I tried to say “Son, I’m telling you, this show is really stupid,” and what he said was conveyed quite silently and I heard it very loudly. What he said was “Old man, stop it. I just saw explosions and cool spaceships and rocking guitar and fast editing and people screaming and the moon being BLOWN OUT OF EARTH’S ORBIT and you are to STOP AT ONCE showing me girls with swords in New Zealand and GIVE ME EXPLODING MOON SPACESHIP ACTION IMMEDIATELY.”

So I said we’d have time Thursday afternoon. And here we are.

He really liked it and wants to see more. Which is reasonable; I enjoyed this from time to time when I was a kid, too. But the first episode is very slow, even by 1999 standards. It’s a long, long investigation into the strange deaths of several astronauts, and none of it is too scientifically ridiculous for a while. The cast is kind of solid: season one features Martin Landau, Barbara Bain, and Barry Morse as the three leads. Morse is as awesome as he always was, just a terrific, watchable actor in anything. Prentis Hancock, Zienia Merton, and Nick Tate are the first season’s B-team. Guest stars this time include Roy Dotrice, Philip Madoc (for a single scene), and Shane Rimmer. I was saying just last month how Rimmer could usually be heard, uncredited, in shows from the period, and here he is without a credit today.

The explosions are well up to the impossibly high standards of Gerry Anderson’s visual effects wizards, the design is very good, and it’s all just so slow and lifeless and, most of all, dumb. But the space disaster business genuinely pleased the kid and he wants to see more. He might really, really start liking it when weirdo aliens show up. I’ll make sure all the lights are out when we get to the big tentacled thing that everybody remembers in “Dragon’s Domain.”

Tales of the Gold Monkey 1.13 – God Save the Queen

Throughout this silly blog’s life, I’ve been incredibly amused by oddball coincidences in actors or plots showing up where I can make a connection. Last night, I was so thrilled by something my wife and I saw that I wanted to write one of my very sporadic “What We’re Not Watching” posts, and mentioned that Roy Dotrice had played Simon Carne / Klimo in a very fun 1971 episode of The Rivals of Sherlock Holmes. Twelve years – and one evening on the sofa – later, and here’s Dotrice again, playing the villain in an episode of Tales of the Gold Monkey.

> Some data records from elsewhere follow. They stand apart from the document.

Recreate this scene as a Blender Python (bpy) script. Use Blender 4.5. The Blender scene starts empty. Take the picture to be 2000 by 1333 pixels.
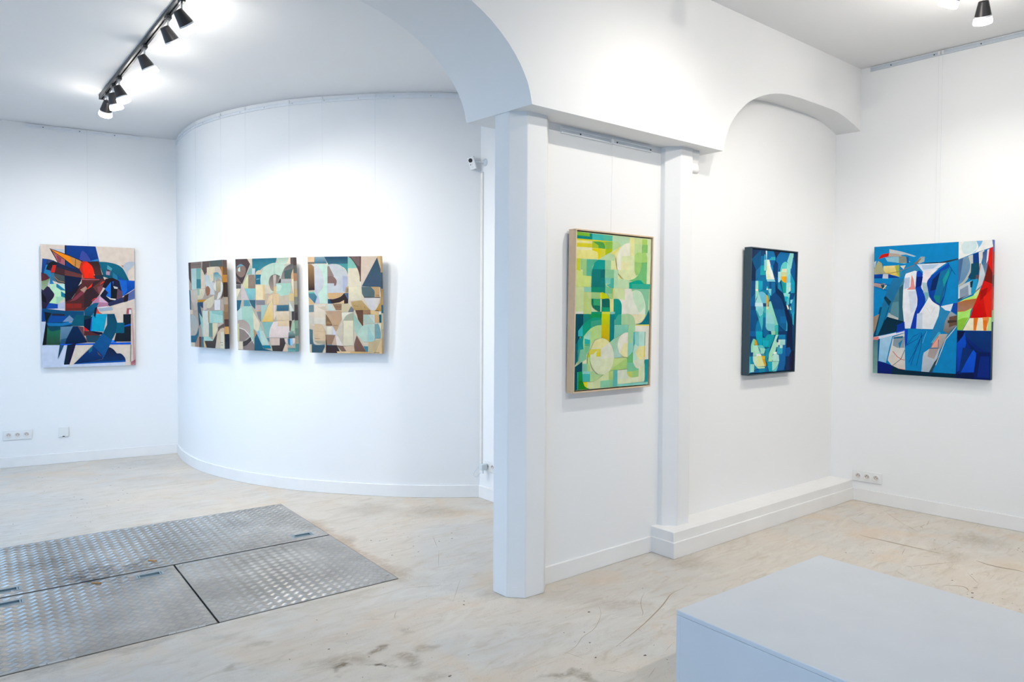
import bpy, bmesh, math, random
from mathutils import Vector, Matrix

# ------------------------------------------------------------------ camera
# Room axes: X along the arched beam, Y away from the camera, Z up (metres).
SC = bpy.context.scene
COL = SC.collection
cam_d = bpy.data.cameras.new('camera')
cam_d.sensor_width = 36.0
cam_d.lens = 25.104
cam_d.shift_y = -0.00885
cam = bpy.data.objects.new('camera', cam_d)
COL.objects.link(cam)
_W = Vector((0.62637, 0.77905, -0.0274)).normalized()
_U = Vector((0.01327, 0.02448, 0.99961))
_R = _W.cross(_U).normalized()
_U = _R.cross(_W).normalized()
m = Matrix.Identity(4)
for i in range(3):
    m[i][0] = _R[i]; m[i][1] = _U[i]; m[i][2] = -_W[i]
m.translation = Vector((0.0, 0.0, 1.5))
cam.matrix_world = m
cam_d.clip_start = 0.05
SC.camera = cam

# ------------------------------------------------------------------ view, world and daylight
SC.view_settings.view_transform = 'Standard'
SC.view_settings.look = 'None'
SC.view_settings.gamma = 1.0
SC.view_settings.use_curve_mapping = False
SC.view_settings.exposure = 0.08
SC.cycles.use_light_tree = False      # few lamps: plain light sampling is quicker
SC.cycles.diffuse_bounces = 3
world = bpy.data.worlds.new('daylight')
SC.world = world
world.use_nodes = True
bg = world.node_tree.nodes['Background']
bg.inputs[0].default_value = (0.42, 0.665, 1.0, 1.0)
bg.inputs[1].default_value = 2.4
GLOW_W = 2.8           # sideways glow of a lamp's opal diffuser
LAMP_COL = (1.0, 0.94, 0.86)

# daylight enters through the shop windows: portals guide the sampling of the sky
def portal(name, y0, y1, z0, z1):
    d = bpy.data.lights.new(name, 'AREA')
    d.shape = 'RECTANGLE'; d.size = y1 - y0; d.size_y = z1 - z0
    d.cycles.is_portal = True
    o = bpy.data.objects.new(name, d); COL.objects.link(o)
    o.matrix_world = Matrix(((0, 0, -1, -0.72), (1, 0, 0, (y0 + y1) / 2), (0, -1, 0, (z0 + z1) / 2), (0, 0, 0, 1)))
    return o
WINDOWS = [(3.55, 8.0, 0.35, 2.95), (-2.2, 2.2, 0.35, 2.75)]
for k, (a, b, c, d_) in enumerate(WINDOWS):
    portal('window_portal', a, b, c, d_)

R = math.radians
rnd = random.Random(7)

# ------------------------------------------------------------------ materials
def lin(h):
    h = h.lstrip('#')
    out = []
    for i in (0, 2, 4):
        c = int(h[i:i + 2], 16) / 255
        out.append(c / 12.92 if c <= 0.04045 else ((c + 0.055) / 1.055) ** 2.4)
    return out

def new_mat(name):
    mt = bpy.data.materials.new(name); mt.use_nodes = True
    nt = mt.node_tree
    return mt, nt, nt.nodes['Principled BSDF']

def plain(name, hexcol, rough=0.5, metal=0.0, var=0.03, scale=12.0, bump=0.0, bscale=60.0, spec=0.5, emit=0.0):
    mt, nt, b = new_mat(name)
    N, Lk = nt.nodes, nt.links
    c = lin(hexcol)
    tc = N.new('ShaderNodeTexCoord')
    nz = N.new('ShaderNodeTexNoise'); nz.inputs['Scale'].default_value = scale; nz.inputs['Detail'].default_value = 2
    Lk.new(tc.outputs['Object'], nz.inputs['Vector'])
    rp = N.new('ShaderNodeValToRGB')
    rp.color_ramp.elements[0].position = 0.3; rp.color_ramp.elements[1].position = 0.7
    rp.color_ramp.elements[0].color = [max(0, x * (1 - var)) for x in c] + [1]
    rp.color_ramp.elements[1].color = [min(1, x * (1 + var)) for x in c] + [1]
    Lk.new(nz.outputs['Fac'], rp.inputs['Fac']); Lk.new(rp.outputs['Color'], b.inputs['Base Color'])
    b.inputs['Roughness'].default_value = rough
    b.inputs['Metallic'].default_value = metal
    b.inputs['Specular IOR Level'].default_value = spec
    if emit:
        b.inputs['Emission Color'].default_value = (*LAMP_COL, 1)
        b.inputs['Emission Strength'].default_value = emit
    if bump:
        n2 = N.new('ShaderNodeTexNoise'); n2.inputs['Scale'].default_value = bscale; n2.inputs['Detail'].default_value = 3
        Lk.new(tc.outputs['Object'], n2.inputs['Vector'])
        bp = N.new('ShaderNodeBump'); bp.inputs['Strength'].default_value = bump; bp.inputs['Distance'].default_value = 0.002
        Lk.new(n2.outputs['Fac'], bp.inputs['Height']); Lk.new(bp.outputs['Normal'], b.inputs['Normal'])
    return mt

M = {}
M['wall'] = plain('white_wall_paint', 'f4f4f3', 0.8, var=0.006, scale=1.5, spec=0.2)
M['ceil'] = plain('ceiling_paint', 'f2f2f2', 0.85, var=0.006, scale=1.2, spec=0.2)
M['base'] = plain('white_gloss_trim', 'f3f2f0', 0.42, var=0.02, scale=6.0, bump=0.05, spec=0.4)
M['column'] = plain('column_paint', 'f1f1f0', 0.6, var=0.012, scale=3.0, spec=0.3)
M['plastic'] = plain('white_plastic', 'eeeeec', 0.35, var=0.01)
M['plastic_grey'] = plain('pale_grey_plastic', 'd3dade', 0.4, var=0.01)
M['trunk'] = plain('ivory_plastic', 'eeeae2', 0.45, var=0.01)
M['dark'] = plain('dark_recess', '101012', 0.6)
M['socketwell'] = plain('socket_well', 'dcd3cb', 0.5)
M['pin'] = plain('brass_pin', '8a8070', 0.4, metal=0.5)
M['rail'] = plain('white_rail', 'f1f3f5', 0.5, var=0.02)
M['rail_grey'] = plain('pale_aluminium', 'cfd6de', 0.5, var=0.02)
M['wire'] = plain('clear_hanging_wire', 'd8dce0', 0.4)
M['track'] = plain('black_track', '26282c', 0.38, var=0.05)
M['lamp_body'] = plain('black_lamp_housing', '1c1a1d', 0.42, var=0.06)
M['lamp_ring'] = plain('clear_lamp_ring', 'd8d8de', 0.2, var=0.03)
M['stem'] = plain('chrome_stem', 'c4c8ce', 0.25, metal=0.8)
M['diffuser'] = plain('glowing_diffuser', 'ffffff', 0.4, emit=30.0)
M['diffuser'].cycles.emission_sampling = 'NONE'   # the lamp's own lights carry its light
M['beech'] = plain('beech_frame', 'd9bf9f', 0.55, var=0.04, scale=30)
M['teal_frame'] = plain('dark_teal_frame', '2c4450', 0.5, var=0.03)
M['canvas'] = plain('raw_canvas', 'dcd6cc', 0.85, var=0.03, scale=80)
M['stretcher'] = plain('pine_stretcher', 'c9a48c', 0.7, var=0.05, scale=30)
M['pedestal'] = plain('pale_grey_painted_board', 'd2d5d8', 0.5, var=0.02, scale=5, bump=0.05, spec=0.35)
M['peg'] = plain('tan_wood', 'b98a4c', 0.7, var=0.1, scale=80)
M['scratch'] = plain('brown_scratch', 'a3927c', 0.8, var=0.1)
M['speck'] = plain('dark_speck', '6a5f54', 0.8, var=0.1)
M['steel'] = plain('bolt_steel', 'c8c8c6', 0.35, metal=0.7)
M['handle'] = plain('handle_steel', '9db0ba', 0.32, metal=0.75, var=0.06, scale=40)
M['shopframe'] = plain('shopfront_aluminium', '3c4044', 0.4, metal=0.4)
M['pave'] = plain('street_paving', '8a8a88', 0.9, var=0.15, scale=3)

def pane_mat():
    mt, nt, b = new_mat('window_glass'); N, Lk = nt.nodes, nt.links
    N.remove(b)
    tr = N.new('ShaderNodeBsdfTransparent'); gl = N.new('ShaderNodeBsdfGlossy'); gl.inputs['Roughness'].default_value = 0.02
    fr = N.new('ShaderNodeFresnel'); fr.inputs['IOR'].default_value = 1.45
    mx = N.new('ShaderNodeMixShader')
    Lk.new(fr.outputs[0], mx.inputs[0]); Lk.new(tr.outputs[0], mx.inputs[1]); Lk.new(gl.outputs[0], mx.inputs[2])
    Lk.new(mx.outputs[0], N['Material Output'].inputs['Surface'])
    return mt
M['glass'] = pane_mat()

def paint_mat(name='artist_paint', rough=0.45):
    mt, nt, b = new_mat(name); N, Lk = nt.nodes, nt.links
    at = N.new('ShaderNodeVertexColor'); at.layer_name = 'pigment'
    tc = N.new('ShaderNodeTexCoord')
    nz = N.new('ShaderNodeTexNoise'); nz.inputs['Scale'].default_value = 22; nz.inputs['Detail'].default_value = 5
    Lk.new(tc.outputs['Object'], nz.inputs['Vector'])
    hs = N.new('ShaderNodeHueSaturation')
    mr = N.new('ShaderNodeMapRange'); mr.inputs[1].default_value = 0.3; mr.inputs[2].default_value = 0.7
    mr.inputs[3].default_value = 0.93; mr.inputs[4].default_value = 1.07
    Lk.new(nz.outputs['Fac'], mr.inputs[0]); Lk.new(mr.outputs[0], hs.inputs['Value'])
    Lk.new(at.outputs['Color'], hs.inputs['Color']); Lk.new(hs.outputs['Color'], b.inputs['Base Color'])
    b.inputs['Roughness'].default_value = rough
    b.inputs['Specular IOR Level'].default_value = 0.1
    wv = N.new('ShaderNodeTexNoise'); wv.inputs['Scale'].default_value = 350
    Lk.new(tc.outputs['Object'], wv.inputs['Vector'])
    bp = N.new('ShaderNodeBump'); bp.inputs['Strength'].default_value = 0.08; bp.inputs['Distance'].default_value = 0.001
    Lk.new(wv.outputs['Fac'], bp.inputs['Height']); Lk.new(bp.outputs['Normal'], b.inputs['Normal'])
    return mt
M['paint'] = paint_mat()

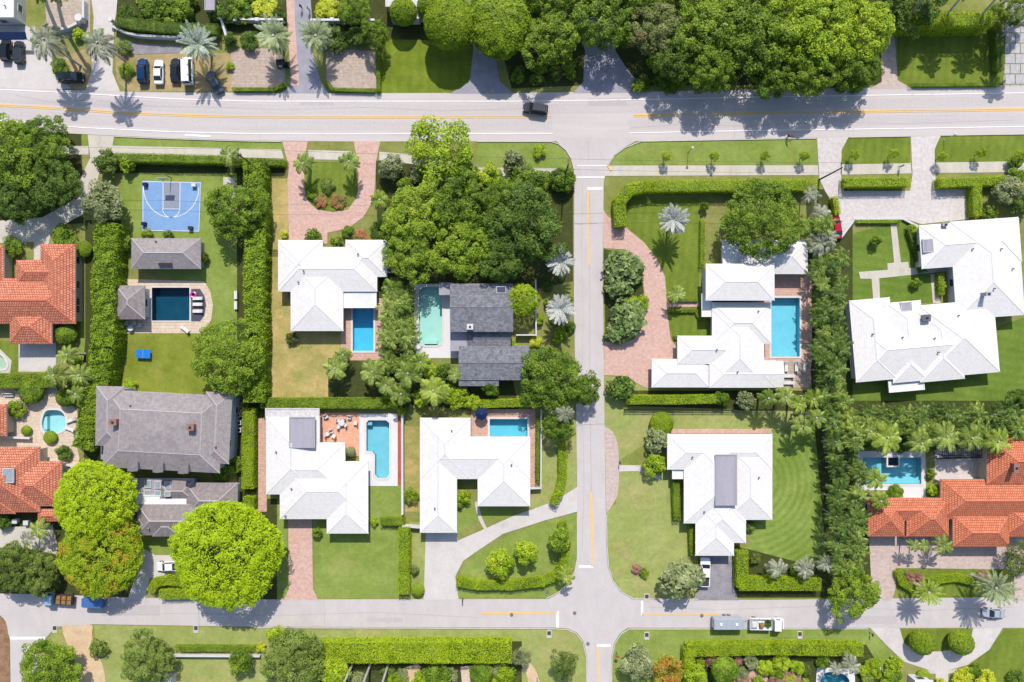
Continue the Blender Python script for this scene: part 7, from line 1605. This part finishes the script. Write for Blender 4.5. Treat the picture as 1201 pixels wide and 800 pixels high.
for a, b in (((-.5, 0, .34), (-.1, 0, .36)), ((-.1, 0, .36), (-.2, 0, .86)), ((-.2, 0, .8), (.38, 0, .82)), ((-.1, 0, .36), (.38, 0, .78)), ((.36, 0, .9), (.52, 0, .34)), ((-.5, 0, .34), (-.19, 0, .78))): g.tube([a, b], .022, 6)
g.build('frame', VM['charcoal'], t); g = MB(); g.tube([(.42, -.25, .98), (.36, 0, .98), (.42, .25, .98)], .018, 6); g.build('handlebar', VM['trim'], t); g = MB(); g.box((-.22, 0, .89), (.26, .14, .06), 0, 0, .8); g.build('saddle', VM['trim'], t)
figure('person in dark clothes walking left on the grey drive at the top', 353, 8, 100, C(44, 46, 52), C(34, 36, 42)); figure('person with a pale top, right of the walker in dark clothes on the grey drive', 362, 11, 80, C(210, 206, 200), C(40, 40, 46))
# ------------------------------------------------------------------ camera and light
cam = bpy.data.cameras.new('camera'); co = bpy.data.objects.new('camera', cam); COL.objects.link(co)
co.location = (0, 0, H); co.rotation_euler = (0, 0, 0); cam.sensor_width = 36; cam.lens = 36 * F / 1201.0; cam.clip_end = 4000
SC.camera = co
sv = Vector((.075, 1, 0)).normalized() * math.cos(R(48)) + Vector((0, 0, math.sin(R(48))))
W = bpy.data.worlds.new('World'); SC.world = W; W.use_nodes = True; nt = W.node_tree
sky = nt.nodes.new('ShaderNodeTexSky'); sky.sky_type = 'NISHITA'; sky.sun_disc = False; sky.sun_elevation = R(48); sky.sun_rotation = math.atan2(sv.x, sv.y)
nt.links.new(sky.outputs[0], nt.nodes['Background'].inputs[0]); nt.nodes['Background'].inputs[1].default_value = .15
sl = bpy.data.lights.new('sun', 'SUN'); sl.energy = 4.15; sl.angle = R(.55); sl.color = (1, .955, .90)
so = bpy.data.objects.new('sun', sl); COL.objects.link(so); so.location = sv * 300; so.rotation_euler = sv.to_track_quat('Z', 'Y').to_euler()
SC.view_settings.view_transform = 'Standard'; SC.view_settings.look = 'None'; SC.view_settings.exposure = .64; SC.view_settings.gamma = 1
SC.view_settings.use_curve_mapping = False
SC.cycles.max_bounces = 6; SC.cycles.diffuse_bounces = 3; SC.cycles.transparent_max_bounces = 12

This one was a ton better than episode twelve. Dotrice has planted bombs on a cruise ship, demanding some jewels, but it turns out that the Duke of Windsor – the former King Edward VIII – is on board as well. Surely the criminal who put together this meticulously planned operation would know that, right? Also on board, a young duchess played by Kathryn Leigh Scott. She had been the token American in several British programs in the 1970s – Thriller, Space: 1999, the BBC’s Dial M for Murder anthology – so at least she’d had the opportunity to pick up a passable accent, which is more than can be said for some of the “jolly ‘oliday wiv yooo”s coming from the fellows playing deckhands.

The kid enjoyed it, apart from the obligatory good long smooch between Scott and Stephen Collins, and afterward we explained why the Duke of Windsor had said that he used to be king, because that seems like the sort of job a fellow has for life. Apart from misremembering and calling him VII instead of VIII, I think I got it mostly right, although I probably know even less about British royal family shenanigans than I do any other subject on the planet. Some other royal abdicated something recently and moved to Canada or Boise or someplace. I didn’t think we threw all that tea in Boston Harbor to give a flip about who royals can marry, but apparently lots of Americans are crazy interested, if the magazines in the grocery store checkout aisle are any indication.